Print the records below from the first line through the line containing "n=8).build('leg', M['walnut'], t)", both included, word for word.

■ Data:
—————

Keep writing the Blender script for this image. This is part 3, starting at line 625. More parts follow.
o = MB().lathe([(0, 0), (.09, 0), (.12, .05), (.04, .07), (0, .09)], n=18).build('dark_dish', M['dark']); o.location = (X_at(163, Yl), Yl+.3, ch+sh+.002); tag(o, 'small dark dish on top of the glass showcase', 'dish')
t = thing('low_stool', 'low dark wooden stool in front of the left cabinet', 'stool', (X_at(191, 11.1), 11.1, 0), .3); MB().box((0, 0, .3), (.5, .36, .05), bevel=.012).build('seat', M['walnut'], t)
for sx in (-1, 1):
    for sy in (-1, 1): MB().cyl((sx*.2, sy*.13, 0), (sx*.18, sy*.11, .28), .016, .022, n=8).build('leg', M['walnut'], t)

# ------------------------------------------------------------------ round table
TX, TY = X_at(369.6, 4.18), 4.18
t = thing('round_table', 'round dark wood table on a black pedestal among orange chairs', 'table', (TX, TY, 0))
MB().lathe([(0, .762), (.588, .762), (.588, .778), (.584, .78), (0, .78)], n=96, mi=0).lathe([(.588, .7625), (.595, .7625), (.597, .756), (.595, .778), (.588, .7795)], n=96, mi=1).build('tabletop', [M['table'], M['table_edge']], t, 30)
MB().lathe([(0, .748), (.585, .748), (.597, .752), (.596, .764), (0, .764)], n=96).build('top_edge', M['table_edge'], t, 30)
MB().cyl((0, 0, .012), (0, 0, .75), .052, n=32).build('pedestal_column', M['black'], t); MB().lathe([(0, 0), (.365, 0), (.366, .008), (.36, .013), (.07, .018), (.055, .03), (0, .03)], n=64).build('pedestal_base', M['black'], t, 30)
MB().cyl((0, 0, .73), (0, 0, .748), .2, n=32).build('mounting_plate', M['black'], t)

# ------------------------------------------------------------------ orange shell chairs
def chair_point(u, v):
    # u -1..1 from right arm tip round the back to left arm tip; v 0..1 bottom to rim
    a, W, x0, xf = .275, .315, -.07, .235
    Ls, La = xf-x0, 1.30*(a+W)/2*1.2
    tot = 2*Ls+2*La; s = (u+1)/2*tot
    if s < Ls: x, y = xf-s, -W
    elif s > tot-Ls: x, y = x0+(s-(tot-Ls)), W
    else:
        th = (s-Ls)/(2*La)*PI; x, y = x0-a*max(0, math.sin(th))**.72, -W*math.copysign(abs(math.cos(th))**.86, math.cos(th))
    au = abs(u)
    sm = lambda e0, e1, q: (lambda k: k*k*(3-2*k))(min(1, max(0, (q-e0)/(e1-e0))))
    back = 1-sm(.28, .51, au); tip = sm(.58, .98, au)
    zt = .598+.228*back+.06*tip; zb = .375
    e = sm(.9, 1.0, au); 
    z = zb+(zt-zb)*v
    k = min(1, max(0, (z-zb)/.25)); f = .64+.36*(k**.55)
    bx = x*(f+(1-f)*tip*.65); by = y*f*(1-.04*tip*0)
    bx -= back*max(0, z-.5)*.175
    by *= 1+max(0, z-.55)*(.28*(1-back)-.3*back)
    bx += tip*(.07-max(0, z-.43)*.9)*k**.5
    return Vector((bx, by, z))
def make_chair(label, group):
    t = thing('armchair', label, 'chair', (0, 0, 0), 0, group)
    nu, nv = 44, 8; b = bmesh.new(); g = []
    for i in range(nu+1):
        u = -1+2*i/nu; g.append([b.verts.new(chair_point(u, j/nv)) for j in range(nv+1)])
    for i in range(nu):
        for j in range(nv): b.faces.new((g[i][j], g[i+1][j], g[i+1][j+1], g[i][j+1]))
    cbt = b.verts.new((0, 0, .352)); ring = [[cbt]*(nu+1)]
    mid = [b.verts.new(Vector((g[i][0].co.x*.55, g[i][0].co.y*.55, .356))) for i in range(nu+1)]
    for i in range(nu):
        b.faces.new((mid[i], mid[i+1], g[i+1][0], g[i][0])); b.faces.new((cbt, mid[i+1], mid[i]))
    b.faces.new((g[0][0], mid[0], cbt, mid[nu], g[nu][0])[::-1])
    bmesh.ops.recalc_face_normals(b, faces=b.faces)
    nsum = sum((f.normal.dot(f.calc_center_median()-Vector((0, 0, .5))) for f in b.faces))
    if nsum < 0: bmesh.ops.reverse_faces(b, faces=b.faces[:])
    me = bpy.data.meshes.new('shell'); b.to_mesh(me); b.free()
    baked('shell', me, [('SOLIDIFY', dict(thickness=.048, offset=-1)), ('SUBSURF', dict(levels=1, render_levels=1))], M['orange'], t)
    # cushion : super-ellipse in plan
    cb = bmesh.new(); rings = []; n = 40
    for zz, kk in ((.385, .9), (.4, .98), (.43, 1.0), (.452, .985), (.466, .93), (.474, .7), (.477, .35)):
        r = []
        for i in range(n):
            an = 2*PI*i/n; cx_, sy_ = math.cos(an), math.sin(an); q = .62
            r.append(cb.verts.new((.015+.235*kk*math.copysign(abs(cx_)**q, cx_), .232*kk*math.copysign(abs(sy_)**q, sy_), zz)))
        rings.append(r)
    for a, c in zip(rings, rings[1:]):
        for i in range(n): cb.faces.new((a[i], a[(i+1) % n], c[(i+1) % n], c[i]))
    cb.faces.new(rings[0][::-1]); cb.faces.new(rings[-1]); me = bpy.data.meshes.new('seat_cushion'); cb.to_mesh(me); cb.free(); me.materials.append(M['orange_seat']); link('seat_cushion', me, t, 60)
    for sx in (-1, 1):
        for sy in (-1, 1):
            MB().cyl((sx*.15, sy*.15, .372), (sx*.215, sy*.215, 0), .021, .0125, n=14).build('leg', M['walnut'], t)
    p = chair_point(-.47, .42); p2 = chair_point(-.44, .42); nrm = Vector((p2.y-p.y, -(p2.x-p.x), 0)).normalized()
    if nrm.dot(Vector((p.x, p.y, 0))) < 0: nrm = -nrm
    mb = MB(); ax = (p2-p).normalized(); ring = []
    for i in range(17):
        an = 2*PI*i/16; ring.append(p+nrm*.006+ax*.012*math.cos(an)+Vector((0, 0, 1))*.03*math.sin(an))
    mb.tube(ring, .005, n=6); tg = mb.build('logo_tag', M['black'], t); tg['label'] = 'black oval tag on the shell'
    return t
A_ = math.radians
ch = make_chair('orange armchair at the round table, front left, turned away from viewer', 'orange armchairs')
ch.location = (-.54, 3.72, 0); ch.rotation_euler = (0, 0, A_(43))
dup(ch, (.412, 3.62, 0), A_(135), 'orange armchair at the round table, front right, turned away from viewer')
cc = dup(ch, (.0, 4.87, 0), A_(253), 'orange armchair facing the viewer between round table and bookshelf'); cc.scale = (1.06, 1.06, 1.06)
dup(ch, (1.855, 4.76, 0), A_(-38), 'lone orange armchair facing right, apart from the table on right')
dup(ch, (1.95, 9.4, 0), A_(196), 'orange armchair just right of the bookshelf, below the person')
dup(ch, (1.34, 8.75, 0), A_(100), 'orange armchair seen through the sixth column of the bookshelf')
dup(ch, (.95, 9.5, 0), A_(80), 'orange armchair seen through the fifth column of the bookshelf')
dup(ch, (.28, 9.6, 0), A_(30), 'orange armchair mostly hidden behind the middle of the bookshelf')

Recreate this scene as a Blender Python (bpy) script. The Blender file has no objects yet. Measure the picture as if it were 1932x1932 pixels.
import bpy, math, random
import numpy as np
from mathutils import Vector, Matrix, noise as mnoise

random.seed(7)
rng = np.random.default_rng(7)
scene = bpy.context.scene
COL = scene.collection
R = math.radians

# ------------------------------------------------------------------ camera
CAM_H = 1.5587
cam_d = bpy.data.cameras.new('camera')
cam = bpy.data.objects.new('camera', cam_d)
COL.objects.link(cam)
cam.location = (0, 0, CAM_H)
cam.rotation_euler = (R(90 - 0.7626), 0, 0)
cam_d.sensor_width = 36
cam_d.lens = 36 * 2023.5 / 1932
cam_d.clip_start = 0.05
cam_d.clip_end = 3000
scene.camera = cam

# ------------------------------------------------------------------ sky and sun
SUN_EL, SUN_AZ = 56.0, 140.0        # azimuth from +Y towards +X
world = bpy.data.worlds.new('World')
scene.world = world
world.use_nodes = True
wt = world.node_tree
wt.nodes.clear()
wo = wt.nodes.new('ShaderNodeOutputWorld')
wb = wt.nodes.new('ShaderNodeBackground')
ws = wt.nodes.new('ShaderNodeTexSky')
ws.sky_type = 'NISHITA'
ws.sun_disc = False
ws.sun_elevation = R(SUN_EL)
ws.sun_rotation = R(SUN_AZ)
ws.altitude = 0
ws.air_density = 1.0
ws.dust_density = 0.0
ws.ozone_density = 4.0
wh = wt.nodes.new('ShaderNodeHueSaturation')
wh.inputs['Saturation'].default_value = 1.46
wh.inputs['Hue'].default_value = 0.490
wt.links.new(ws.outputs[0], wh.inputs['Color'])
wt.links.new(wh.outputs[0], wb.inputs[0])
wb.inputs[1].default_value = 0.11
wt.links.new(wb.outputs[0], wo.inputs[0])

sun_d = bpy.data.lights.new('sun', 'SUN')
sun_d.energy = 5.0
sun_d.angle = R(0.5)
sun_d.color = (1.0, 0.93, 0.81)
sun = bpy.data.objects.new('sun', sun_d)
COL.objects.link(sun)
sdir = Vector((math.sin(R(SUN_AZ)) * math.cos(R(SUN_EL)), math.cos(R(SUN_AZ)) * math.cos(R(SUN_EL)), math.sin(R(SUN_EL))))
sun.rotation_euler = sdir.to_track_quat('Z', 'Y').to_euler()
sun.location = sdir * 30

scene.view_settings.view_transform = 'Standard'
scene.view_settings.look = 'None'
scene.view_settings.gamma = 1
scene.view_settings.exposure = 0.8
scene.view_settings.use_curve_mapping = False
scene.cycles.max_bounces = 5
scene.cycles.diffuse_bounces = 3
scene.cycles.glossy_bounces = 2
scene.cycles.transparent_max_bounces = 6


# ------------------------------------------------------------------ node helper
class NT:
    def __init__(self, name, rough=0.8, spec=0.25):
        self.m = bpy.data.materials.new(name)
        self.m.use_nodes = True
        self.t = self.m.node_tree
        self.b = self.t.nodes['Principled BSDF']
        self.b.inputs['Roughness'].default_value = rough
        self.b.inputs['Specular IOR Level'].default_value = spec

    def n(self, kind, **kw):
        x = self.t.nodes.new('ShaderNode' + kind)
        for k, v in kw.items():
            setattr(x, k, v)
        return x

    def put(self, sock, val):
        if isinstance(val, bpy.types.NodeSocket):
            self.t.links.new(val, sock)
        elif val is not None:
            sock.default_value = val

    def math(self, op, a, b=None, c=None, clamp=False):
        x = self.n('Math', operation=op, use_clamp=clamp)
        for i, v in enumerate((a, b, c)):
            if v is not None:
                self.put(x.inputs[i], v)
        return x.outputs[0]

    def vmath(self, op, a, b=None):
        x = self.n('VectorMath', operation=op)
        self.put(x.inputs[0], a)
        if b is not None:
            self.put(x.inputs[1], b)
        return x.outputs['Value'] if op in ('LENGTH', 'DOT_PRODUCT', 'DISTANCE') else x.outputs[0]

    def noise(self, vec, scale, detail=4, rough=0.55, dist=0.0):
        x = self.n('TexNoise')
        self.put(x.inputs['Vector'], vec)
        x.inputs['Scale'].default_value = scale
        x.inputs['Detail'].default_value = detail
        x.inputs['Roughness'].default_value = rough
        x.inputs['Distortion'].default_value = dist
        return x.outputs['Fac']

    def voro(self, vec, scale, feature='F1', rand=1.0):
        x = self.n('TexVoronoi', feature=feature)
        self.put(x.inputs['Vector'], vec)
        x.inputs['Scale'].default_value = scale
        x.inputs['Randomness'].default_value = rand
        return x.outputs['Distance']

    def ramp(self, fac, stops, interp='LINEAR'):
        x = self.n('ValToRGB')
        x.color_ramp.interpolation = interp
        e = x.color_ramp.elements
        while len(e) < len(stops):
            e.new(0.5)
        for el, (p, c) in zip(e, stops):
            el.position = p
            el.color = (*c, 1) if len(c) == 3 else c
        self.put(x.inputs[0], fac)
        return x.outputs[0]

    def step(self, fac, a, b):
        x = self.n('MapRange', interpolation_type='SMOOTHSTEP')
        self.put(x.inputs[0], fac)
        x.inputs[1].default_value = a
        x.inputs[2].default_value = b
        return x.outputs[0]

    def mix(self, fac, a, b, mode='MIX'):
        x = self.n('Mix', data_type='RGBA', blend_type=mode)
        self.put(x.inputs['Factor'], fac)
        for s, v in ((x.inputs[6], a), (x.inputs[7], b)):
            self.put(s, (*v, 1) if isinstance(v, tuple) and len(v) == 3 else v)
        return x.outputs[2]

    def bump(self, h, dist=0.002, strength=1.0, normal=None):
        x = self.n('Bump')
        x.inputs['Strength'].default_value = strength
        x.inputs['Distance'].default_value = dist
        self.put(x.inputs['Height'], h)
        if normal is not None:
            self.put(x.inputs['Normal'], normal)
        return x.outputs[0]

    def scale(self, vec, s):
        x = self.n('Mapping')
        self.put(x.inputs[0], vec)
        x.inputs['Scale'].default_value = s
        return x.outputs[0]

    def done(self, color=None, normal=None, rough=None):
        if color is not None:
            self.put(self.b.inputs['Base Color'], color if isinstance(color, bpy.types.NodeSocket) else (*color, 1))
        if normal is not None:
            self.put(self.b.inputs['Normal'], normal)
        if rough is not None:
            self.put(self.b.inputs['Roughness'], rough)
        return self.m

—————

■ Answer below:
Keep writing the Blender script for this image. This is part 3, starting at line 625. More parts follow.
o = MB().lathe([(0, 0), (.09, 0), (.12, .05), (.04, .07), (0, .09)], n=18).build('dark_dish', M['dark']); o.location = (X_at(163, Yl), Yl+.3, ch+sh+.002); tag(o, 'small dark dish on top of the glass showcase', 'dish')
t = thing('low_stool', 'low dark wooden stool in front of the left cabinet', 'stool', (X_at(191, 11.1), 11.1, 0), .3); MB().box((0, 0, .3), (.5, .36, .05), bevel=.012).build('seat', M['walnut'], t)
for sx in (-1, 1):
    for sy in (-1, 1): MB().cyl((sx*.2, sy*.13, 0), (sx*.18, sy*.11, .28), .016, .022, n=8).build('leg', M['walnut'], t)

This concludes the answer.